§ **Task to complete**:
From the first line of the data through the line containing "md = forest.modifiers.new('rows', 'NODES');", return each line exactly.

§ **Data block**:
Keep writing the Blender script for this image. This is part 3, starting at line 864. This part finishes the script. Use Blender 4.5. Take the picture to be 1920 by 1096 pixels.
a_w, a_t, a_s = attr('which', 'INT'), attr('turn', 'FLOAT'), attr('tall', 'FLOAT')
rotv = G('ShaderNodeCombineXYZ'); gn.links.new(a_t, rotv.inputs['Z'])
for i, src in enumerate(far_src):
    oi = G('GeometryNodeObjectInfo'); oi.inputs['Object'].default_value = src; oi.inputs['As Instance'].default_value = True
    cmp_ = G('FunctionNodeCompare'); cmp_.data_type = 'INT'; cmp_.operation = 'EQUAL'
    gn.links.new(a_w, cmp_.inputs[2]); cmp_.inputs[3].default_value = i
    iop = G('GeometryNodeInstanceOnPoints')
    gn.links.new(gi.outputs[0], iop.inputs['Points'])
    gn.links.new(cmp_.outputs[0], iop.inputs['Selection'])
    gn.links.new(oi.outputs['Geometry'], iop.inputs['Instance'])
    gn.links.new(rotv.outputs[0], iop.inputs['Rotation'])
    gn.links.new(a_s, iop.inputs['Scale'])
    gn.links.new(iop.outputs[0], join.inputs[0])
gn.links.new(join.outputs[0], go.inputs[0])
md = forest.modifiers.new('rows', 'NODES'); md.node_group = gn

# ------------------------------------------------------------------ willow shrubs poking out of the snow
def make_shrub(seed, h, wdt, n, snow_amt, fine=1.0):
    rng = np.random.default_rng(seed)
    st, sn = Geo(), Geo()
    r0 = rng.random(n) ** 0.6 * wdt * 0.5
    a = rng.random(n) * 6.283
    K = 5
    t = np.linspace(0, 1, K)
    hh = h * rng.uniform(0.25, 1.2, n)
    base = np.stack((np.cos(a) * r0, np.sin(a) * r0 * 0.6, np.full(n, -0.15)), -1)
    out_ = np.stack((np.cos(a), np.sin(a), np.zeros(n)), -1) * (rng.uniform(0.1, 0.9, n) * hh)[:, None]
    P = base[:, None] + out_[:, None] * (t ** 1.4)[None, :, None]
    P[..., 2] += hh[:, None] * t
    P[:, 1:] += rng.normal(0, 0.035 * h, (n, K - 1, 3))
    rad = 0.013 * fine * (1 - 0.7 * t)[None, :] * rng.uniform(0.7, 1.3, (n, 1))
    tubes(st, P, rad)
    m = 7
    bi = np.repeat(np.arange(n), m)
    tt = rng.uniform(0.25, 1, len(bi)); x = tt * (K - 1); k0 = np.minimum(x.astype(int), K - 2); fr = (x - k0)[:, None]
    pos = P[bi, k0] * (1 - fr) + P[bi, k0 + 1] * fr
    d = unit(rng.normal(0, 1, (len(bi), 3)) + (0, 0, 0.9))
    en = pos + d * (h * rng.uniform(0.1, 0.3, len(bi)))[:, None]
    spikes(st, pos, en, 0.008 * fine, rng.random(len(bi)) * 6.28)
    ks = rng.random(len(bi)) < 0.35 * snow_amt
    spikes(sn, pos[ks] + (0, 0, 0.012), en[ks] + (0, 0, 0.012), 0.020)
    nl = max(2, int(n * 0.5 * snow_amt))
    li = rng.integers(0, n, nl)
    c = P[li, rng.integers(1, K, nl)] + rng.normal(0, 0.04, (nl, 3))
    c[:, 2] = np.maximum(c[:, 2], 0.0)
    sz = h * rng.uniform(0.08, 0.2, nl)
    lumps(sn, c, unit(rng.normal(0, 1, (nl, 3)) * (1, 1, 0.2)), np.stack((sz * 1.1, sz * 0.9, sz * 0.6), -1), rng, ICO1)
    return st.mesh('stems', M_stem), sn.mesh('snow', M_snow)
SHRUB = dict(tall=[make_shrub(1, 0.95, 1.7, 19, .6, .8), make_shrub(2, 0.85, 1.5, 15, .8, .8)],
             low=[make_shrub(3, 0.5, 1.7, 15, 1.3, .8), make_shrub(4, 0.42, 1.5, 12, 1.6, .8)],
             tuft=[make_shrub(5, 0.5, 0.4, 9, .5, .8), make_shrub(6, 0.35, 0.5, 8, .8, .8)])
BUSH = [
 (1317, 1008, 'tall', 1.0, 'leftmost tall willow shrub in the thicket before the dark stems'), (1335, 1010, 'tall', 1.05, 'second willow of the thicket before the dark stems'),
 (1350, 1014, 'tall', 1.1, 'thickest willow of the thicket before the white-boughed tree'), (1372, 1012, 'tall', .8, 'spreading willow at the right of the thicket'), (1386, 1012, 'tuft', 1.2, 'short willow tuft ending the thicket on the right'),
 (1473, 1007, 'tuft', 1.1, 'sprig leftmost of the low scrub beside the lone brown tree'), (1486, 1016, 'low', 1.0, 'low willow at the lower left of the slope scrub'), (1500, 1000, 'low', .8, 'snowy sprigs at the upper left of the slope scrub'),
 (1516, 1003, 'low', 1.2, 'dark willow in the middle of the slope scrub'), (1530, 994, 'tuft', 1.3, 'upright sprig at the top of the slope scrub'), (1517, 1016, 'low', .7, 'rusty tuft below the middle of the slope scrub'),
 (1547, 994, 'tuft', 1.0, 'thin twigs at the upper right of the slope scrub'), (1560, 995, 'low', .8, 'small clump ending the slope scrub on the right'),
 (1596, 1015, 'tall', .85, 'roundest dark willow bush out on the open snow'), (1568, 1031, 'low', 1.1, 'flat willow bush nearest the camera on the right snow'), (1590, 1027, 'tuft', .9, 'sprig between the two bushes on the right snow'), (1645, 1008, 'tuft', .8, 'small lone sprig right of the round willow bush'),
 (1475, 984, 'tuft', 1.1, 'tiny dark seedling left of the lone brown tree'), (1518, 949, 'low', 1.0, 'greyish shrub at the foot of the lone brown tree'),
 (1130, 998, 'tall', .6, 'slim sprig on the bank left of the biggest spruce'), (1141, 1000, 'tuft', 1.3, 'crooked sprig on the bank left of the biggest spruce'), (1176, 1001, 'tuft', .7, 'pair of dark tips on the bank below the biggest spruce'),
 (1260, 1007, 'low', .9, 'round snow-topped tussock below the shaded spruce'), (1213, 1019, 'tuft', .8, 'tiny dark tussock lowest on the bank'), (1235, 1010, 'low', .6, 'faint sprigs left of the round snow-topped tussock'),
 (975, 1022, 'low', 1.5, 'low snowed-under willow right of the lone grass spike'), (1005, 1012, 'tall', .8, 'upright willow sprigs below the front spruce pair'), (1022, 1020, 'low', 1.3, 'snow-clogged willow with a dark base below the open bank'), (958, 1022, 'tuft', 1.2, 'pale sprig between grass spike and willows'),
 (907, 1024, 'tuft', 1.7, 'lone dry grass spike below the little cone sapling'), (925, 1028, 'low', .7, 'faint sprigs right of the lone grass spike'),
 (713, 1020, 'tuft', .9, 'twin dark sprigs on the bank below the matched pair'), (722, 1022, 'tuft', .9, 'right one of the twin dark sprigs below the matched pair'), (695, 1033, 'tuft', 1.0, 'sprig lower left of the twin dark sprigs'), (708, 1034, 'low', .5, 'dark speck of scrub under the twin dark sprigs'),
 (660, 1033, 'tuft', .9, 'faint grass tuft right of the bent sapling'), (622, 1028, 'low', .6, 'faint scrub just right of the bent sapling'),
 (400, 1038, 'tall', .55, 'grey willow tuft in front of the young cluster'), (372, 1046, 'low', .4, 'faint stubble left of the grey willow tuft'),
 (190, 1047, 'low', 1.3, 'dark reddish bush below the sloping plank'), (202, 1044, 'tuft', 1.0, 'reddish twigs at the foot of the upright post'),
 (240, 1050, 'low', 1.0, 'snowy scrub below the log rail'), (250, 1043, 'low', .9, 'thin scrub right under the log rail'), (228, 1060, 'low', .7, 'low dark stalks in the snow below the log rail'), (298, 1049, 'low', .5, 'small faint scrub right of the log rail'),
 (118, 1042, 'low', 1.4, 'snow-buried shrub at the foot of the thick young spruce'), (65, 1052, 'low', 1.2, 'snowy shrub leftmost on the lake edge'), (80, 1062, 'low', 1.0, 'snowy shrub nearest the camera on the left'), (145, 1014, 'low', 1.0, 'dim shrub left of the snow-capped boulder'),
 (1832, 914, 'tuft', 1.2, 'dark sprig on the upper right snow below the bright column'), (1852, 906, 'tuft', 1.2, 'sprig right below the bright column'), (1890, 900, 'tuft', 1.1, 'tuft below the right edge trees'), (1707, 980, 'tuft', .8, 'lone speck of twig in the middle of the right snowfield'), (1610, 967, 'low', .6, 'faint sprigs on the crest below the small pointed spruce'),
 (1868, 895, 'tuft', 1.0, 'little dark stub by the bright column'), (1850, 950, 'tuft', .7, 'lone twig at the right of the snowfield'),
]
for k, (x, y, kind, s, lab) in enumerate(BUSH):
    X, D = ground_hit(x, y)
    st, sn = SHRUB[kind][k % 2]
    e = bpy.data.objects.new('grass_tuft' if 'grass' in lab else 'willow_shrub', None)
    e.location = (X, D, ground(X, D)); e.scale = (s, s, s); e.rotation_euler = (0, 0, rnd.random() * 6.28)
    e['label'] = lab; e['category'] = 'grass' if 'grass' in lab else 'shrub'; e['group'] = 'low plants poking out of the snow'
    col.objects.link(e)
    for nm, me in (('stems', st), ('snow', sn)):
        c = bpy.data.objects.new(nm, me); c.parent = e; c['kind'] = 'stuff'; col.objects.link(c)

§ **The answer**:
Keep writing the Blender script for this image. This is part 3, starting at line 864. This part finishes the script. Use Blender 4.5. Take the picture to be 1920 by 1096 pixels.
a_w, a_t, a_s = attr('which', 'INT'), attr('turn', 'FLOAT'), attr('tall', 'FLOAT')
rotv = G('ShaderNodeCombineXYZ'); gn.links.new(a_t, rotv.inputs['Z'])
for i, src in enumerate(far_src):
    oi = G('GeometryNodeObjectInfo'); oi.inputs['Object'].default_value = src; oi.inputs['As Instance'].default_value = True
    cmp_ = G('FunctionNodeCompare'); cmp_.data_type = 'INT'; cmp_.operation = 'EQUAL'
    gn.links.new(a_w, cmp_.inputs[2]); cmp_.inputs[3].default_value = i
    iop = G('GeometryNodeInstanceOnPoints')
    gn.links.new(gi.outputs[0], iop.inputs['Points'])
    gn.links.new(cmp_.outputs[0], iop.inputs['Selection'])
    gn.links.new(oi.outputs['Geometry'], iop.inputs['Instance'])
    gn.links.new(rotv.outputs[0], iop.inputs['Rotation'])
    gn.links.new(a_s, iop.inputs['Scale'])
    gn.links.new(iop.outputs[0], join.inputs[0])
gn.links.new(join.outputs[0], go.inputs[0])
md = forest.modifiers.new('rows', 'NODES'); md.node_group = gn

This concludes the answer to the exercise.